Russian forces continued to batter urban areas in Ukraine on Thursday, annihilating basic resources and enflaming a humanitarian crisis that has already forced one million Ukrainians to flee their homeland.

Vadym Boychenko, the mayor of Mariupol, said the city is under siege and cutoff from water, food, and power supplies.

“They impede the supply of food, create a blockade for us,” he wrote Thursday on Telegram. “We again have no light, water and heat. We are being destroyed as a nation.”

If Mariupol, a port city with a population approaching 500,000, is captured, that would put Russia in a dominant position in two key areas in southern Ukraine. Kherson was overrun yesterday.

CNN reports:

Kherson’s Mayor Ihor Kolykhaiev said Wednesday in a statement shared on his Facebook page that the Ukrainian military is no longer in the city and that its inhabitants must now carry out the instructions of “armed people who came to the city’s administration” – indicating that the city has now fallen under Russian control.  

However, the Ukrainian defense ministry insists that the battle for Kherson is not over.

“I am sure of this,” Ukrainian President Volodymyr Zelensky said at a Thursday press conference, “if [the Russians] entered somewhere, it is only temporary. We’ll drive them out, with shame.”

Zelensky added, “Despite the fact that their quantity is ten times bigger, the morale of the enemy is deteriorating. More and more invaders are fleeing back to Russia.”

Describing the grim situation elsewhere in the country, The Wall Street Journal reports:

Russian forces Thursday continued pounding residential districts in Kharkiv, Ukraine’s second-largest city, and Chernihiv in the north. Moscow also conducted airstrikes on the capital, Kyiv, and several Russian warships appeared near the southern port city of Odessa in what Ukrainian officials said could be the opening stages of an amphibious assault.

Seizing Odessa and other coastal cities that remain under Kyiv’s control would deprive Ukraine of its Black Sea coast and the ports through which most of the country’s exports are shipped.

Russia’s goal of capturing Kyiv has been hampered by its inability to move a stalled miles-long military convoy into the city. Ukraine said it has successfully sabotaged the convoy which is also plagued by fuel shortages and logistics issues.

A U.S. official told reporters on Thursday that the majority of Ukraine’s air and missile defense systems remain intact, another source of frustration for Russian commanders, who have launched 480 missiles since the start of the invasion.

Russian President Vladimir Putin called his French counterpart, Emmanuel Macron, on Thursday. Macron’s office said the tense call made him believe “the worst is yet to come” and that Putin plans to seize control of all of Ukraine.

The Washington Post reports:

The call, which the French presidency said was initiated by Putin, came as Ukrainian officials were set to hold talks with a Russian delegation, according to Russian and Ukrainian officials.
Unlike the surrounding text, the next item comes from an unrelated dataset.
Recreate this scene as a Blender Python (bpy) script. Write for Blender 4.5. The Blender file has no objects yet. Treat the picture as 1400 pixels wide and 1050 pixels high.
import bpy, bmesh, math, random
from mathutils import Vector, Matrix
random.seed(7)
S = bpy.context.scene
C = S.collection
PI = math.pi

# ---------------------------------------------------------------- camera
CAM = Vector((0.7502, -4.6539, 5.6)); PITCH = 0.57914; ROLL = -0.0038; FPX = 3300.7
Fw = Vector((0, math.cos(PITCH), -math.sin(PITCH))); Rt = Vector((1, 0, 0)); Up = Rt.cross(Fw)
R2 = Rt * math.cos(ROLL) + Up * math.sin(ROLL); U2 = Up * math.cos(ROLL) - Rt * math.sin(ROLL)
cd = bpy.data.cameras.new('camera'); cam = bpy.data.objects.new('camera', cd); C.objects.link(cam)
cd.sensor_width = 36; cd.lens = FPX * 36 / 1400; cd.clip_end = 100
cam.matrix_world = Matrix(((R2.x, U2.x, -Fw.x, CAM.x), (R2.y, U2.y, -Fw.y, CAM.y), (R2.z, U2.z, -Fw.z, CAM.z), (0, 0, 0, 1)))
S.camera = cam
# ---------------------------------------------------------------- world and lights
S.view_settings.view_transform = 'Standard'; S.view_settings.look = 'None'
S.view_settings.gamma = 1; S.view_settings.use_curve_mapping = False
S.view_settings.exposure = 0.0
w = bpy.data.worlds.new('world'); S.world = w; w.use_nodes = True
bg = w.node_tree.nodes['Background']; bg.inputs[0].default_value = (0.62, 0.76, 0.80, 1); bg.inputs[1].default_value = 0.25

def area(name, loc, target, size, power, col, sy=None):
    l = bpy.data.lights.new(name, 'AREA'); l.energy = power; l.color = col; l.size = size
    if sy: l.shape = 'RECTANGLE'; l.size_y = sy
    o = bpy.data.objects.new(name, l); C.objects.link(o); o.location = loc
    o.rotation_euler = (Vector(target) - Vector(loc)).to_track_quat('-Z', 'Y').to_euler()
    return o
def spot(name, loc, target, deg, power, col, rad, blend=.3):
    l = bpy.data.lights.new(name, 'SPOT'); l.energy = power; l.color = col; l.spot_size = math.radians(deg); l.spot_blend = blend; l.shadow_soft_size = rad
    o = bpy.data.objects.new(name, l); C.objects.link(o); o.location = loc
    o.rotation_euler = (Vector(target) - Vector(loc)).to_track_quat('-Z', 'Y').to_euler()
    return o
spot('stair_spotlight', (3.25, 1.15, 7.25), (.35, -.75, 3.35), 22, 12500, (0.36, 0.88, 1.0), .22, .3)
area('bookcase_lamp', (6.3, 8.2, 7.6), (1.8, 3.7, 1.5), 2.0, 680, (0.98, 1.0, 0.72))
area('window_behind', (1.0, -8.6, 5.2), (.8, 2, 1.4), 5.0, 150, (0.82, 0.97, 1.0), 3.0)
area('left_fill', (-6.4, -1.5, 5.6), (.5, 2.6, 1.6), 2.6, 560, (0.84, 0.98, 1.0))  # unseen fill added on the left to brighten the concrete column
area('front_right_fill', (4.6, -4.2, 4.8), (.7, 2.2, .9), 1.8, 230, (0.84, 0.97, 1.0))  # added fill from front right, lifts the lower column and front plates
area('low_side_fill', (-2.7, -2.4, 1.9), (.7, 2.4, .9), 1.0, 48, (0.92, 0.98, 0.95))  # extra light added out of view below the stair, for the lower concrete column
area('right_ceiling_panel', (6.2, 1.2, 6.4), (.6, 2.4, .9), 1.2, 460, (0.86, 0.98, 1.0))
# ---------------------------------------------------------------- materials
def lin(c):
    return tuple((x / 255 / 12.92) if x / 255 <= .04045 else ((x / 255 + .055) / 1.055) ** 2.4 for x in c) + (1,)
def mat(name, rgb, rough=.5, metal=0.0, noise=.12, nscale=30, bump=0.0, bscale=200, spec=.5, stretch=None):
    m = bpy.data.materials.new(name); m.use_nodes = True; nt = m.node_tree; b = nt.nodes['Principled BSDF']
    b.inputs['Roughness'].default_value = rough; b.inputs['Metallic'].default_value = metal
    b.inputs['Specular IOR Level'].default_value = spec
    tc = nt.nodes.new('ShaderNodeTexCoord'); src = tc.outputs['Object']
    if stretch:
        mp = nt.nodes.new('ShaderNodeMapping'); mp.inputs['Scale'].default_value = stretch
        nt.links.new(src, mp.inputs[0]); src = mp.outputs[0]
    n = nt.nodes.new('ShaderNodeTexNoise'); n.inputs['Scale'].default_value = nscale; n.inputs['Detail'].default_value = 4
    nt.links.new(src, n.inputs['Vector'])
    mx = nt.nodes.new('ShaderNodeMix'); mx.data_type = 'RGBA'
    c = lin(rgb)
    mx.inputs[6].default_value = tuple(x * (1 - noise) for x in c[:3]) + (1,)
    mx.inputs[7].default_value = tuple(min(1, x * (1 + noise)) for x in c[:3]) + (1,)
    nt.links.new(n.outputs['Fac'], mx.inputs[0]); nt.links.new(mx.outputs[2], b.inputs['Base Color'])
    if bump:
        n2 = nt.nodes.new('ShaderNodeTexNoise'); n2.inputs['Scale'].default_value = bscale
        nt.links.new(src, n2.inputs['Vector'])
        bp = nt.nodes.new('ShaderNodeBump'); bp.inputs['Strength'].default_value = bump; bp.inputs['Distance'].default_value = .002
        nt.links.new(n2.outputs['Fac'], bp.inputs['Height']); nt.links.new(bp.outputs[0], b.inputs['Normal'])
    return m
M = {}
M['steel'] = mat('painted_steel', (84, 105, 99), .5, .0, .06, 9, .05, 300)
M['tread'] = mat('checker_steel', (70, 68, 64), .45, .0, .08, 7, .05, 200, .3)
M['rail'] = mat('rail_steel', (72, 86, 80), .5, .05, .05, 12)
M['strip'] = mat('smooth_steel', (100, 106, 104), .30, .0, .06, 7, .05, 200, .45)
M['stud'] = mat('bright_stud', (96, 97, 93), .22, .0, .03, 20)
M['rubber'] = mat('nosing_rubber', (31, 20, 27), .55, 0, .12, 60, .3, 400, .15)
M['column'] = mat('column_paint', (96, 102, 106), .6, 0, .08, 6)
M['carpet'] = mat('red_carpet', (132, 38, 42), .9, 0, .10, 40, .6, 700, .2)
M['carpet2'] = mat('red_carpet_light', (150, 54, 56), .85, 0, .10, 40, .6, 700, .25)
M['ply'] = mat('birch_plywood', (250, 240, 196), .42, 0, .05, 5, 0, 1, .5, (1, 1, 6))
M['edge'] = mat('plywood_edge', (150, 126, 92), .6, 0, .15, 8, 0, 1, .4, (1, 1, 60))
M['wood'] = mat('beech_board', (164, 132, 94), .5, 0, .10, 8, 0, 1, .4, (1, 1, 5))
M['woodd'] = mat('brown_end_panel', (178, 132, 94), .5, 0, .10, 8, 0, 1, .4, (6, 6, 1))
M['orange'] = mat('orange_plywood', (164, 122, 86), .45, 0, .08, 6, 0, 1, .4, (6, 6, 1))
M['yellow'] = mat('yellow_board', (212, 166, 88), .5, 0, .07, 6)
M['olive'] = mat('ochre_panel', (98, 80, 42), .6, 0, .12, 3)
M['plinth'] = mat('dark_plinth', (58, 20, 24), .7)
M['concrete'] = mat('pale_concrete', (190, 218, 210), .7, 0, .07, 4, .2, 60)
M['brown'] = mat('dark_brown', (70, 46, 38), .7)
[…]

A senior French official, speaking on the condition of anonymity in keeping with French government practice, said Putin’s remarks reflected a “determination to continue the military operation, and to continue it to the end.”

The Post adds:

Russia’s conditions, spelled out by President Vladimir Putin last week, include demands that Ukraine give up territory and the right to defensive weapons. Under Putin’s terms, Kyiv must accept neutral status, end plans to join NATO and recognize Crimea as Russian territory and two separatist areas in the Donbas region as independent. Russia annexed the Crimean Peninsula from Ukraine in 2014 and recognized the self-proclaimed separatist “republics” in eastern Ukraine as independent states last month.

Ukrainian presidential adviser Mykhailo Podolyak said Ukraine is demanding an immediate cease-fire, an armistice and the opening of humanitarian corridors to allow civilians to leave cities and towns that are under attack. Russia’s Defense Ministry insists that it does allow civilians to leave.

Zelensky urged Putin to engage him directly in talks.

“I don’t bite. What are you afraid of?” Zelenskyy said at Thursday’s news conference.

The Associated Press adds:

“Sit down with me to negotiate, just not at 30 meters,” he said Thursday, apparently referring to recent photos of Putin sitting at one end of an extremely long table when he met with [Macron].

The West continues to oppose Russian aggression by sending arms and monetary support to Ukraine’s military. On Thursday, the White House asked Congress to approve $10 billion in additional humanitarian, security and economic aide.

Russia has also been subject to crippling economic sanctions. NBC News reports:

The [Russian] currency is nosediving, the market is in panic, and frantic residents are trying to withdraw savings from increasingly barren ATMs. Meanwhile, anti-war protesters are joined by members of the billionaire elite who have broken rank against their embattled president. There are questions about the country’s capacity to survive the crisis — and what it may do next in desperation.